What’s the first thing you should do when the Commission’s proposal is published?

What’s the first thing you should do when the Commission has published a proposal?

It’s not to have many internal meetings to anguish about the proposal or give a summary of the proposal in a very long ppt 50 + times.

Instead, I do something dull and radical. I print a copy of the Impact Assessment, the RSB Opinion/Opinions, and the proposal and work through them.

All these steps can be done in-house.  This is bread-and-butter work.  There is no need to outsource this.

When I worked on fisheries policy, there was nothing more that I enjoyed than getting hold of the draft of a Commission proposal going into Inter-Service Consultation, and using the Commission’s own Impact Assessment, to take apart their very own proposal. More often than not, using their own reasoning and evidence helped get the  Cabinets to reverse a proposed decision.

Step 1: Nit-pick the Impact Assessment

I go through the Impact Assessment and nitpick every sentence.

I’m looking for logical fallacies, does 1+1=5,  and correct reference and reliance on experts, e.g. do the reports that are cited support the points being made?

This is a dry and emotional exercise. It does not reflect my position on any of the issues. If the proposal claims x% of fish were overfished, but the number is y%, this is what you need to list. If someone is wrong on the small things, it hints they be wrong on the big things.

This nitpicking is not about your beliefs or positions. You are trying to take apart the Commission’s case and highlight the logical fallacies on their own grounds.

The easiest way to do this is to use comments on the text and have a separate document listing the errors.

I remember a report being used to back a course of action that, if you were dull and read it, argued for the opposite course of action. Recently, I came across a report that the Commission selectively mentioned, and failed to highlight the main point, that if the action that was finally taken would mean the Commission’s target in another area would be all but impossible to deliver on.

You’ll be surprised at how long the Commission can be bogged down with the Council and EP explaining why 1+1 = 5, and how it can erode confidence in core elements of a proposal. People who don’t back you may well be happy to raise questions when they see logical fallacies.

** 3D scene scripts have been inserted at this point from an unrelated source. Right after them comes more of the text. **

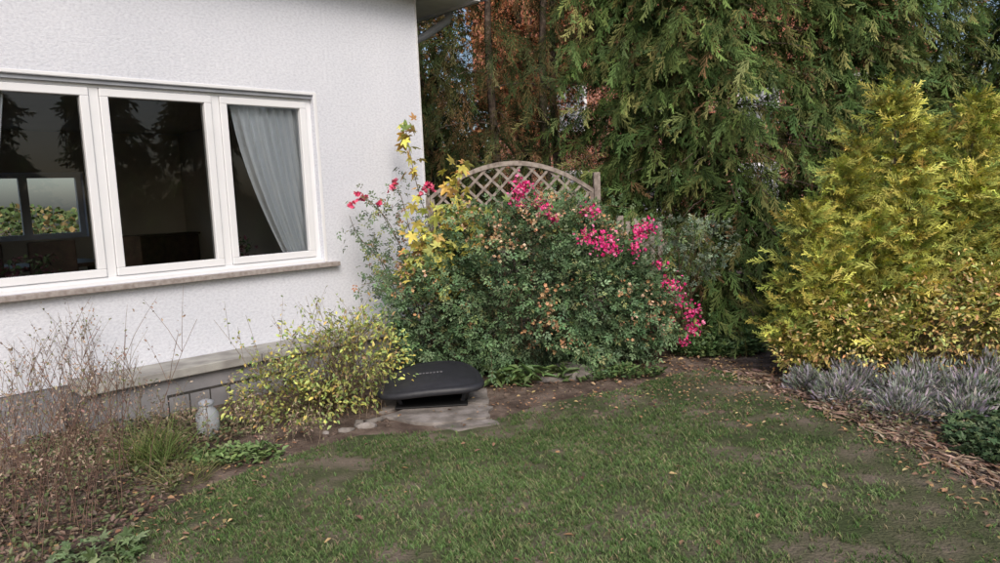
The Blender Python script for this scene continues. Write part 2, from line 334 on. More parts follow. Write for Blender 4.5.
ln=canes(e,[[(-.4,6.5,.2),(-.75,6.3,.75),(-1.05,6.2,.85)],[(-.4,6.5,.2),(-.8,6.2,.6),(-1.15,6.05,.62)],[(-.4,6.5,.2),(-.85,6.35,.9),(-1.1,6.3,1.02)],[(-.2,6.7,.8),(-.45,6.6,1.25),(-.6,6.5,1.28)],[(.3,6.8,1.2),(.1,6.7,1.5),(-.05,6.6,1.52)],[(.5,6.8,1.2),(.62,6.7,1.5),(.72,6.6,1.55)],[(1,6.7,.6),(1.4,6.5,.8),(1.6,6.4,.6)],[(.9,6.8,.9),(1.35,6.9,1.2),(1.8,6.9,1.15)],[(.7,6.9,1.2),(1.0,6.9,1.5),(1.3,6.9,1.45)],[(.6,6.3,.4),(.7,5.95,.35),(.75,5.85,.15)],[(-.1,6.1,.3),(-.1,5.95,.3),(-.1,5.85,.12)],[(1.1,6.5,.5),(1.35,6.2,.5),(1.4,6.1,.3)],[(.2,6.2,.8),(.1,5.95,.85),(.05,5.9,.7)]])
leaves_on(e,ln,45,.095,((.09,.16,.07),(.13,.2,.09)),(.5,.5),compound)
e=empty('pink_bougainvillea')
PK=[(.27,6.95,1.70,.09,55),(.22,6.95,1.60,.07,30),(.38,6.8,1.55,.05,22),(.46,6.6,1.46,.06,30),(.54,6.55,1.40,.05,16),(.84,6.5,1.45,.06,30),(.90,6.25,1.19,.09,50),(.78,6.25,1.23,.06,24),(1.0,6.28,1.13,.05,20),(1.3,6.5,1.24,.08,44),(1.22,6.45,1.10,.06,24),(1.38,6.45,1.29,.05,18),(1.5,6.7,.92,.05,12),(1.62,6.75,.72,.08,34),(1.68,6.75,.58,.08,38),(1.78,6.7,.45,.09,40),(1.80,6.7,.31,.08,32),(1.72,6.7,.18,.05,14)]
PP=[np.array([a,b,c])+rng.normal(0,.6,(int(n_*1.5),3))*np.array([s,s,s]) for a,b,c,s,n_ in PK]; P=np.vstack(PP); m=len(P)
scatter('bracts',FLOW,P,frames(rng.normal(0,1,(m,3)),rng.uniform(0,6,m)),rng.uniform(.03,.055,m),pal(m,((.7,.05,.22),(.78,.1,.3),(.55,.03,.16),(.84,.24,.42)),(.35,.3,.15,.2)),M_pet,e)
ln=canes(e,[[(.6,7.1,0),(.5,7.1,.9),(.3,6.95,1.7)],[(.6,7.1,0),(.6,6.9,.9),(.5,6.6,1.45)],[(.7,7.1,0),(.85,6.8,1.0),(.85,6.5,1.45)],[(.7,7.1,0),(.9,6.7,.9),(1.0,6.3,1.18)],[(.8,7.1,0),(1.1,6.8,1.0),(1.35,6.5,1.3)],[(.8,7.1,0),(1.3,6.95,1.0),(1.65,6.78,.7),(1.78,6.7,.2)],[(.8,7.1,0),(1.4,6.95,.9),(1.72,6.8,.6),(1.9,6.7,.25)]])
leaves_on(e,ln,110,.058,((.09,.16,.06),(.14,.21,.08),(.26,.28,.08)),(.5,.3,.2),L1,.10)
e=empty('climbing_rose')
ln=canes(e,[[(-.75,7.1,0),(-.85,7.0,.9),(-1.05,6.95,1.45),(-1.3,6.95,1.72)],[(-.75,7.1,0),(-.8,7.0,1.0),(-.9,7.0,1.6),(-.97,7.05,1.8)],[(-.7,7.1,0),(-.75,7.1,1.0),(-.68,7.2,1.78)],[(-.8,7.1,0),(-1.0,6.9,.9),(-1.35,6.9,1.3),(-1.4,6.85,1.5)],[(-.8,7.05,0),(-.9,6.95,1.1),(-1.15,6.9,1.6)],[(-.7,7.1,.3),(-.95,6.8,.9),(-1.3,6.7,.85)],[(-.8,7,.2),(-1.1,6.8,1.0),(-1.2,6.85,1.25)]],.007)
leaves_on(e,ln,50,.1,((.1,.16,.08),(.14,.2,.11),(.3,.32,.1),(.33,.16,.07)),(.4,.35,.17,.08),compound,.07,.35)
RP=[(-1.33,6.95,1.70),(-1.27,6.95,1.66),(-1.38,6.9,1.6),(-.97,7.05,1.79),(-1.0,7.02,1.74),(-.66,7.15,1.76),(-.62,7.15,1.73),(-.72,7.15,1.69),(-1.12,6.9,1.6)]
P=np.vstack([np.array(q)+rng.normal(0,.016,(9,3)) for q in RP]); m=len(P)
scatter('rose_blooms',FLOW,P,frames(rng.normal(0,1,(m,3)),rng.uniform(0,6,m)),rng.uniform(.05,.07,m),pal(m,((.65,.1,.18),(.75,.18,.28),(.5,.05,.12))),M_pet,e)
e=empty('grape_vine')
ln=canes(e,[[(-.5,7.4,0),(-.6,7.3,1.0),(-.8,7.25,1.8),(-.87,7.25,2.35)],[(-.45,7.4,0),(-.45,7.3,1.0),(-.42,7.3,1.6),(-.38,7.3,2.0)],[(-.45,7.3,0),(-.3,7.0,.9),(-.25,6.9,1.5)],[(-.5,7.3,.3),(-.65,6.9,.9),(-.6,6.8,1.5)],[(-.5,7.3,.3),(-.35,6.85,.9),(-.15,6.75,1.45)],[(-.5,7.3,.3),(-.75,6.8,.8),(-.8,6.7,1.15)],[(-.5,7.3,.3),(-.45,6.9,.9),(-.42,6.85,1.6)],[(-.5,7.3,.3),(-.6,6.7,.8),(-.7,6.6,1.3)],[(-.5,7.3,.3),(-.45,6.6,1.0),(-.5,6.45,1.25)]],.007)
maple=merge([xf(leafq(.45,.06,.1),a,s,(0,.25,0)) for a,s in ((0,.75),(.9,.6),(-.9,.6),(1.9,.4),(-1.9,.4))])
YL=((.6,.54,.12),(.42,.46,.13),(.22,.3,.1),(.6,.38,.11),(.38,.22,.09))
leaves_on(e,ln[2:],85,.12,YL,(.36,.34,.17,.08,.05),maple,.10,.45)
leaves_on(e,ln[:2],28,.13,YL,(.5,.2,.05,.2,.05),maple,.045,.6,'upper_leaves')
YG=((.42,.44,.12),(.34,.4,.12),(.2,.28,.09),(.5,.4,.1),(.28,.2,.1))
e=bush('snowberry_shrub',[(-1.3,5.55,.35,.5,.4,.36),(-1.1,5.75,.45,.35,.3,.3),(-1.75,5.35,.22,.35,.3,.22),(-1.5,5.2,.14,.45,.25,.18)],4700,.04,YG,(.3,.25,.25,.1,.1),T=L1,stems=170,base=(-1.4,5.5),lo=.3,bump=.25,sr=.004)
def wisps(name,area,n,h,lean,r,leafn,leafs,cols,w,mat_st,T=L1,parent=None,branch=3):
    e=parent or empty(name); ln=[]
    for i in range(n):
        x,y=area(); hh=h*rng.uniform(.5,1.1); a=rng.uniform(0,6.28); l=lean*hh*rng.uniform(.2,1); t=np.linspace(0,1,6)
        q=np.stack([x+np.cos(a)*l*t**1.5,y+np.sin(a)*l*t**1.5,hh*t],1); ln.append((q,r,r*.4))
        for b in range(branch):
            s=rng.integers(2,5); a2=rng.uniform(0,6.28); L=hh*rng.uniform(.15,.4); t2=np.linspace(0,1,4)
            q2=np.stack([q[s,0]+np.cos(a2)*L*.6*t2,q[s,1]+np.sin(a2)*L*.6*t2,q[s,2]+L*t2**.8],1); ln.append((q2,r*.6,r*.25))
    tubes('stalks',ln,mat_st,e,sides=3)
    if leafn: leaves_on(e,[l for l in ln],leafn,leafs,cols,w,T,.012,.3)
    return e
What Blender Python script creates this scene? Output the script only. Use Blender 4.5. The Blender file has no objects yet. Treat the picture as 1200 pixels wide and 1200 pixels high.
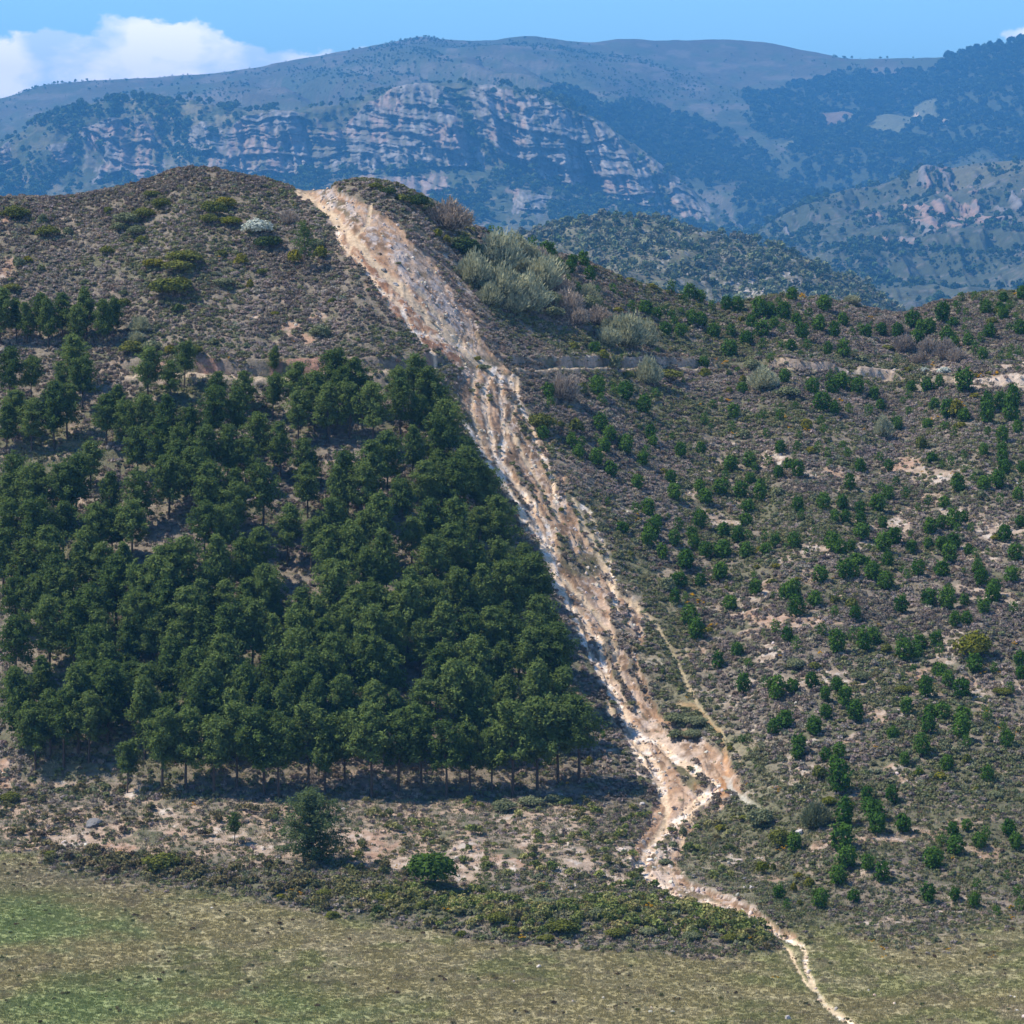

Step 2:  Go through the RSB Opinion(s)

Did the Commission consider the RSB’s feedback in their first or second opinion?

If not, highlight that.

Did the RSB miss any points that were raised during the public consultation?

Again, add this to the review document.

You’ll find that the points the RSB raises keep returning during the legislative negotiations. And, for files that got a double negative opinion but were still tabled, they tend to get a rough ride through the Council and EP.

 

Step 3:  Provide Feedback

Use this document to provide feedback to the post-proposal consultation.

Divide your feedback into two parts.

  1. The first part should be dry nitpicking.

2.  The second should be your point of view. You may disagree that your produce half of a perceived problem, but you don’t have any evidence to rebut it. Raise your point and your lack of evidence.

Both parts should be strictly separate.

The document should be sober and clearly written for non-experts.

 

Step 4:  Prepare Amendments

The clock is ticking as soon as the proposal is out the door.

Get your amendments, alternative working solutions, and justifications ready.  It takes a few days of focused work.

Skip the internal meetings if need be. If people want to know what the proposal is, write them a short memo, do a PPT, record yourself delivering the PPT, and send them a link.

If you don’t have amendments and workable solutions, you don’t have anything.

MEPs and the Council will start working on the proposal as soon as it is published in English.  Whilst the formal clock will start ticking when the translated copies arrive, most of the positions will be solidified before the formalities of Committee leads etc, are done.

Ideally, amendment text, solutions, and justifications should be ready four weeks after the proposal is out.

 

Step 5: Go and meet the MEPs and Member States (In Brussels/National Capitals)

Unless your telepathy is advanced, you’ll need to go and see people making the decisions.

My preference is the following. Send along with the meeting request:

  1. The nit-picking dry assessment (your feedback on the post-adoption consultation)
  2. Your amendments with justification text
  3. Your position with workable solutions in plain English.

I’d be surprised if you got a meeting if you did not send these documents along with the request.